Last weekend was the third time my son, Austin, stepped out on his rollerblades. His first two times were frustrating for him and the start of our rollerblading activity last weekend was no different. “I cannot get my feet to do what I want them to do,” he said before the tears began to flow. He wanted to give up, he wanted to go home and watch TV, Austin wanted to get back in his comfort zone.

Learning how to do something can be challenging, we want to be good at what we are learning, we don’t want to fail. This is where feedback becomes so valuable. While I think, at times,  it can be harder coaching your child than teaching students at school, I needed to find a way to give my son the confidence to persevere with learning to rollerblade. I found a spot where Austin could try to skate unsupported, he shuffled up and back finding his balance. After a few attempts, no falls and no tears, he had enough. Wanting to prolong my son’s time engaged in physical activity, I pulled out my iPhone and began to video him. Austin’s interest completely changed, he wanted the feedback. So, up and back along the path he went and each time we would review the video.
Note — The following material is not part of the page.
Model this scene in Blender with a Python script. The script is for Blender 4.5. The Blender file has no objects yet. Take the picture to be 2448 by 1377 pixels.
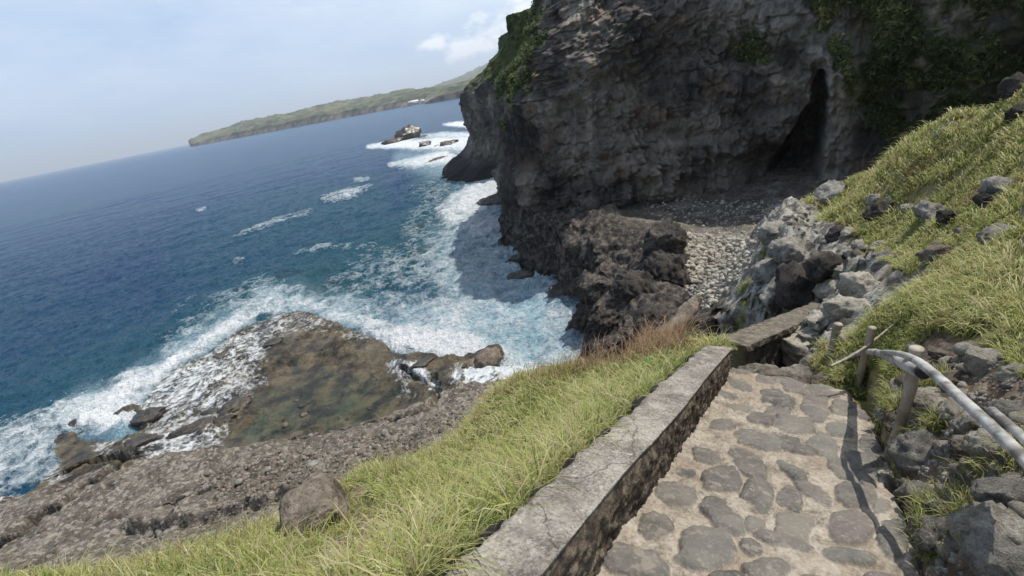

I would set him a goal at the start of each interval and the we would analyse the video to see if he met the goal.

In the video here, you can see in the first clip, Austin would barely lift his feet, shuffling his feet back and forward getting a little bit of forward momentum. In the second clip, foot lift can be clearly seen with Austin beginning to glide his skate onto the surface and move much quicker. One and half hours of complete engagement passed to the point where Austin was now prepared to go down gentle slopes, keeping his balance.

My input into the learning was limited, I gave him three small goals, each one applied at a different phase as he learned. The first goal was to lift his feet slightly off the ground, heel first, before placing the front of the skate back onto the ground. I then noticed that one leg was doing most of the work, so I asked Austin to make sure that both legs do the work. The last goal I set him was to lean slightly forward, particularly when going downhill. I would ask Austin to tell me what he saw in each video and then ask him what he thought he now needed to do. We then revisited his comment about he feet not doing what they were supposed to do. His words were now markedly different, “I’m learning to skate, Dad.”